Guan Eng retorted: "It is completely untrue that I am unhappy with the bridge being named after the King. It is the federal government's right to name it. There is no unhappiness."


Guan Eng has had nothing to do with the bridge, but if those morons want to thank Guan Eng, wait until the to-be-constructed tunnel is completed.

But more worrying have been the disrespect for HRH Sultan of Kedah merangkap DYMM YDP Agong who is one of the finest rulers we have. I can understand (though I won't be crude as to commit lèse-majesté) if there are snide sneers, oblique hostilities or quiet disdain for certain ruler or rulers who have not shown exemplary conduct and examples to their subjects. 

But why show such disrespect to HRH Sultan of Kedah, a good bloke and one whose lineage has very strong historical connections to the island of Penang?


In Australia, there is a significant republican movement but its members have always accorded respect, civility and cordiality to HM the Queen. 

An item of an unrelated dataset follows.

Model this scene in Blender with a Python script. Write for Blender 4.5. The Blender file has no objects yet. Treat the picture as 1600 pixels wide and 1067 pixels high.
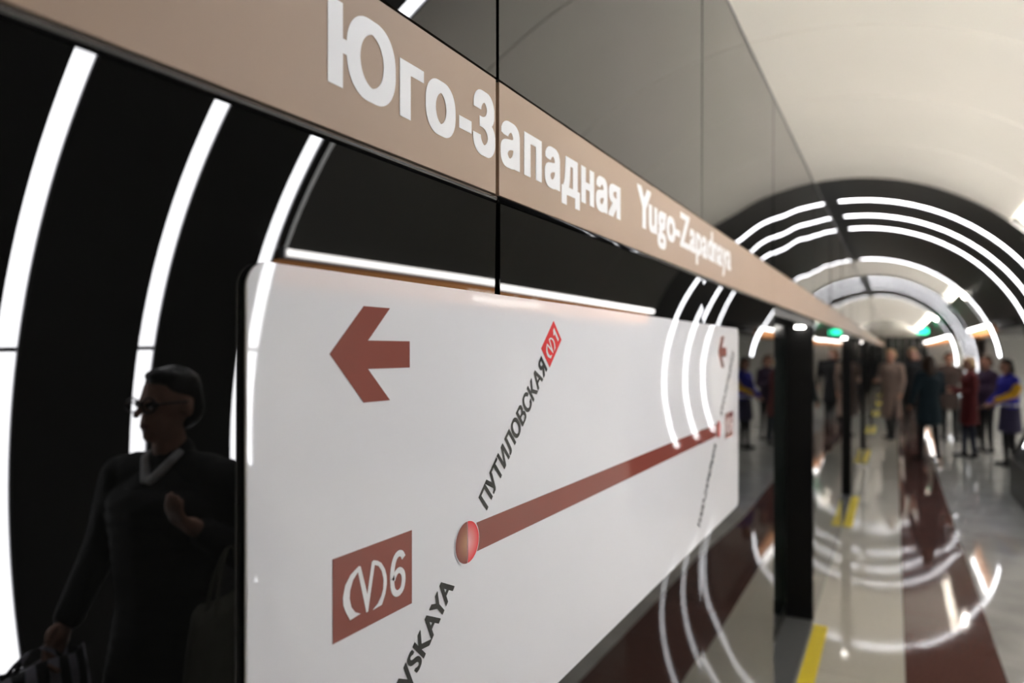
import bpy, bmesh, math, random
import numpy as np
from mathutils import Vector, Matrix
R = math.radians
scene = bpy.context.scene
C = scene.collection

# ---------------------------------------------------------------- camera, world, exposure
# frame: x = distance from the black glass wall, y = along the platform, z = up
H = 1.75                                     # eye height
CAMX = 0.465
cd = bpy.data.cameras.new('camera')
cam = bpy.data.objects.new('camera', cd); C.objects.link(cam)
cam.location = (CAMX, 0, H)
cam.rotation_euler = (R(90), 0, math.atan(598 / 1100))
cd.sensor_width = 36; cd.lens = 36 * 1100 / 1600
cd.shift_y = 14.5 / 1600
cd.clip_start = 0.01
cd.dof.use_dof = True; cd.dof.focus_distance = 0.86; cd.dof.aperture_fstop = 2.9
scene.camera = cam
world = bpy.data.worlds.new('world'); scene.world = world
world.use_nodes = True
world.node_tree.nodes['Background'].inputs[0].default_value = (0, 0, 0, 1)
scene.view_settings.view_transform = 'Standard'
scene.view_settings.look = 'None'
scene.view_settings.gamma = 1
scene.view_settings.use_curve_mapping = False
scene.view_settings.exposure = 0.95
E_STRIP, E_LED, E_COVE, E_HALL = 9.5, 8.0, 62.0, 14.0

# ---------------------------------------------------------------- materials
MATS = {}
def mat(name, col, rough=0.5, metal=0.0, ior=1.5, emit=None, es=0.0, coat=0.0):
    if name in MATS: return MATS[name]
    m = bpy.data.materials.new(name); m.use_nodes = True
    b = m.node_tree.nodes['Principled BSDF']
    b.inputs['Base Color'].default_value = (*col, 1)
    b.inputs['Roughness'].default_value = rough
    b.inputs['Metallic'].default_value = metal
    b.inputs['IOR'].default_value = ior
    if coat:
        b.inputs['Coat Weight'].default_value = coat
        b.inputs['Coat Roughness'].default_value = 0.0
    if emit:
        b.inputs['Emission Color'].default_value = (*emit, 1)
        b.inputs['Emission Strength'].default_value = es
    MATS[name] = m
    return m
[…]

Now, even if there is a republican movement in Malaysia, its members (if not already jailed for lèse-majesté, wakakaka) should behave in a civilized manner and continue to show respect for the offices of the rulers, well at least until Malaysia theoretically succeeds in coming a republic through an official referendum.

In the end, Malaysians must realize that Malaysia is a democracy with a constitutional monarchy. I hope they know what monarchy as per the Constitution means, and if they don't, please learn from our neighbours the Thais or even the Japanese or Poms, Dutch, Danes, Norwegians, Swedes, Belgians and Spaniards.

I ask only because they have appallingly shown that the naming of Penang's 2nd bridge has been for them 'a bridge just too bloody far'.

school kids crossing the Banggol Jering river, Pasir Mas

I hope this has been sorted out - if not, Najib, what are you doing for it?